We can further understand that "safe, sane, and consensual" is indeed the message of Alma 38:12 when we consider the reference to a "bridle." We must be careful not to engage in presentism when we interpret this verse. Horses did not exist in the pre-Columbian Americas, and it is well-established that the word "horse" in the Book of Mormon is the result of loan-shifting, not a literal reference to Equus ferus. Although some literalist readers have interpreted "bridle all your passions" as a metaphor, that interpretation incorrectly assumes that either Alma or Shiblon would have pictured the kind of bridle you put on a horse, which of course is impossible because they would never have seen a horse.
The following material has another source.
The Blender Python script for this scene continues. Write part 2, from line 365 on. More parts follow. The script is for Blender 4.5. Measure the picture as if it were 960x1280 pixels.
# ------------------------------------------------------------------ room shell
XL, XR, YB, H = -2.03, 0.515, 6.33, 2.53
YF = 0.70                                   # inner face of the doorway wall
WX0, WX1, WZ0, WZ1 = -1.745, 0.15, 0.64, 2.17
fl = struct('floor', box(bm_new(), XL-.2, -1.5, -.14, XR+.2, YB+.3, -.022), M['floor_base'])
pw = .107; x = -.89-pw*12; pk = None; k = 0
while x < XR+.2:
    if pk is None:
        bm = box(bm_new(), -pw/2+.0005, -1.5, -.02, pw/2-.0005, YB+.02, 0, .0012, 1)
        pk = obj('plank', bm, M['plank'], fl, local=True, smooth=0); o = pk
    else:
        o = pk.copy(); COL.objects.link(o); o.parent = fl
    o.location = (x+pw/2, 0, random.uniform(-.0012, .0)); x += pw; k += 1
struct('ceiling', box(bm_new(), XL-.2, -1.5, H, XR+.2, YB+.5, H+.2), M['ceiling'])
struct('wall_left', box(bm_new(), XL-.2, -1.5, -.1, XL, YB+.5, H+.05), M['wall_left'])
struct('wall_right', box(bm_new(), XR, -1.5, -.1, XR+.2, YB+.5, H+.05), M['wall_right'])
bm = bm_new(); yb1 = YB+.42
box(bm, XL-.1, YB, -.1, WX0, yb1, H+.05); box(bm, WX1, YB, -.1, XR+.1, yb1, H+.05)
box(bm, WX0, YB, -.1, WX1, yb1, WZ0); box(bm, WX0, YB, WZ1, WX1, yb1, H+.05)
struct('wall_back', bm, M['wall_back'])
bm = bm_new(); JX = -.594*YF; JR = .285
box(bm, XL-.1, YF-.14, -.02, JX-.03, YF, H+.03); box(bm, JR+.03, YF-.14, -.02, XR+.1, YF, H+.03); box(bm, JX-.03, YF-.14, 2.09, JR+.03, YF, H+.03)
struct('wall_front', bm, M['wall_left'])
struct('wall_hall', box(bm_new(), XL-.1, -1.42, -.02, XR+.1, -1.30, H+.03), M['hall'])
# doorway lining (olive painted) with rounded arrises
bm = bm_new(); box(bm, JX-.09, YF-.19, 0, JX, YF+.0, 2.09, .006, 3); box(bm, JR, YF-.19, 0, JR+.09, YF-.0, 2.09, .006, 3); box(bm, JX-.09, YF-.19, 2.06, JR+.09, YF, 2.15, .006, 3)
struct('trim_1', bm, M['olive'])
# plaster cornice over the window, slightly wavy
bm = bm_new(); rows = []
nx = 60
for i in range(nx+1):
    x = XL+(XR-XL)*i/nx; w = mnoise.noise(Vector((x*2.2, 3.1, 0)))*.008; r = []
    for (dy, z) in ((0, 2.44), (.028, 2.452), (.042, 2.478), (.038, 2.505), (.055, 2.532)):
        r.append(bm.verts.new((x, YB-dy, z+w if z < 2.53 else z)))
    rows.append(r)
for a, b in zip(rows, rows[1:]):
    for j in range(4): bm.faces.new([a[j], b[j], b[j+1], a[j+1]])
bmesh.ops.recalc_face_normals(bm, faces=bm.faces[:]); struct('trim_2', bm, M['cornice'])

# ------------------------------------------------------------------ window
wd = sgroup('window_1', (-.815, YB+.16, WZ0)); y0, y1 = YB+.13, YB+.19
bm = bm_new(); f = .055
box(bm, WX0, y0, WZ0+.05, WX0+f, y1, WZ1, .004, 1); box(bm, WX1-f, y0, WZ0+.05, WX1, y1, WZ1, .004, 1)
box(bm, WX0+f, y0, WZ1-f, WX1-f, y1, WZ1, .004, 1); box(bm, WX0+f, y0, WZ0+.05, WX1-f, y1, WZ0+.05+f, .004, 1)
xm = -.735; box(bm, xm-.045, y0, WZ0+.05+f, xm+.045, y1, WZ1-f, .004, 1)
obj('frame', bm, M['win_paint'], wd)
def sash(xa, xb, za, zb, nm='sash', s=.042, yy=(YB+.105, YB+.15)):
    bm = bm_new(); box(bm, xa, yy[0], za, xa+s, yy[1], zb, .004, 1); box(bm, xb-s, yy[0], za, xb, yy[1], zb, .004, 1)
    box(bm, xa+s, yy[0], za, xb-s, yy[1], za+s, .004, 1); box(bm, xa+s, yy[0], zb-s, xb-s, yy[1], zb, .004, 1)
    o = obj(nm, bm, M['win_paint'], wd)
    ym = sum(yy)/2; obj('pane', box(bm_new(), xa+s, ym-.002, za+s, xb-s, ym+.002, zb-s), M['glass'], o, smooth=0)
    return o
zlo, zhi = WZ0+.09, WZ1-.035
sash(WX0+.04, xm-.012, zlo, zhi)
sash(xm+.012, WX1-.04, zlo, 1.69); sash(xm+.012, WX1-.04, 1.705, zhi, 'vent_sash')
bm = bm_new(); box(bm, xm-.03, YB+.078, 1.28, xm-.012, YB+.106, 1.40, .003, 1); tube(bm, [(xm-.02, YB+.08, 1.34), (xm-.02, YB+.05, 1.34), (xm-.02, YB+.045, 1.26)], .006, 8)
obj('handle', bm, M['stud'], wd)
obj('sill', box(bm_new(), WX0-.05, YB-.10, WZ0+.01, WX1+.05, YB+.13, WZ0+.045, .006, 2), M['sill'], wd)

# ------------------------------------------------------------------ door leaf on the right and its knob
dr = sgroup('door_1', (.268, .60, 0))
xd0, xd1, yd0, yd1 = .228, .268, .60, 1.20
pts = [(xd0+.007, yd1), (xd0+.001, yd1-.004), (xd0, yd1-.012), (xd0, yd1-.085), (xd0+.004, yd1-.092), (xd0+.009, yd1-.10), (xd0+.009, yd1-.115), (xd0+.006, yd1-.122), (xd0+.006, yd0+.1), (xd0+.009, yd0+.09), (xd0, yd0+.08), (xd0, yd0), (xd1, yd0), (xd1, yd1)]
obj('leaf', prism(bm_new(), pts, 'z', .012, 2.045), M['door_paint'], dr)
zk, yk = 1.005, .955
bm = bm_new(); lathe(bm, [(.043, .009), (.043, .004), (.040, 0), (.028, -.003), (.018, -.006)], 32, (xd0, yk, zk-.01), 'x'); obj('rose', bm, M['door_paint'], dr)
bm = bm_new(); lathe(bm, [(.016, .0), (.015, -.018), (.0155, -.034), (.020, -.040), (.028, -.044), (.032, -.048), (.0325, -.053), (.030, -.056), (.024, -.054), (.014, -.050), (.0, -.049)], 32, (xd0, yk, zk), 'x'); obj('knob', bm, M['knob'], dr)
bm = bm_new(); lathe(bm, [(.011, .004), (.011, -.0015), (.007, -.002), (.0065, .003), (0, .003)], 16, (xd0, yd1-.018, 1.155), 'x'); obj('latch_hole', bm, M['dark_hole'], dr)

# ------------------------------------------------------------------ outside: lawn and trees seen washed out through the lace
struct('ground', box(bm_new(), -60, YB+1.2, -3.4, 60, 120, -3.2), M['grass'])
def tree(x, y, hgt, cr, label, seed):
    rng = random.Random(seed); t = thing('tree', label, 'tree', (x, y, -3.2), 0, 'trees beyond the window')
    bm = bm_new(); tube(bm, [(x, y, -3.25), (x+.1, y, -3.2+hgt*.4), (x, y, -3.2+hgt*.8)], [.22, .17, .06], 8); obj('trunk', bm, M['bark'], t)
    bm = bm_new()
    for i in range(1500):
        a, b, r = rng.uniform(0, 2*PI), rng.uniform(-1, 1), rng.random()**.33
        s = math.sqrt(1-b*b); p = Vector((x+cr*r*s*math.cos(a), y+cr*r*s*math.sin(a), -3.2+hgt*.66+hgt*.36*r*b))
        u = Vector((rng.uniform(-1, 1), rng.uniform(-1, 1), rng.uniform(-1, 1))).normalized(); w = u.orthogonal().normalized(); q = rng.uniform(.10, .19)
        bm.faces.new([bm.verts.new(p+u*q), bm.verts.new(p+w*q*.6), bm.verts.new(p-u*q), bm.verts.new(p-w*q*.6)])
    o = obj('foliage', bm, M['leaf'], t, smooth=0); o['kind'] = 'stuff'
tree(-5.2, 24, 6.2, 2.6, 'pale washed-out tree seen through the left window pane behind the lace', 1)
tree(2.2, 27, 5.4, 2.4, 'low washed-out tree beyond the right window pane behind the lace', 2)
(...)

However, human beings were abundant in the Book of Mormon, and there are in fact bridles that are sometimes used on humans---otherwise known as bit gags:
The only way this verse makes sense is if we realize that it was not referencing a horse bridle, but a "people" bridle. This realization brings Alma's admonition about "boldness but not overbearance" into full context, because a personal who is gagged cannot use a safeword, but must rely on some non-verbal signal to indicate when she is reaching her limits. "In situations where the submissive's mouth is gagged, or the submissive is otherwise incapable of speaking without violating the fetish scenario, a non-verbal signal is used instead of a safeword. Typically this might be dropping a bell or ball, or uttering three loud grunts in quick succession." http://psychology.wikia.com/wiki/BDSM#Safety "Passions" clearly refers to one's partner in a BDSM scene. With this careful reading of the text, we come to realize that Alma was advising his son to pay careful attention to his partner in BDSM scenes where a gag is used. Shiblon is told that by doing so, he will be filled with love, indicating that bondage should be practiced in a loving, consensual relationship. He is also told to refrain from idleness, referencing the attention that a top should give to the needs and limitations of the submissive partner.
This prophetic advise is still relevant to our time, and another sign that the Book of Mormon was written for our day.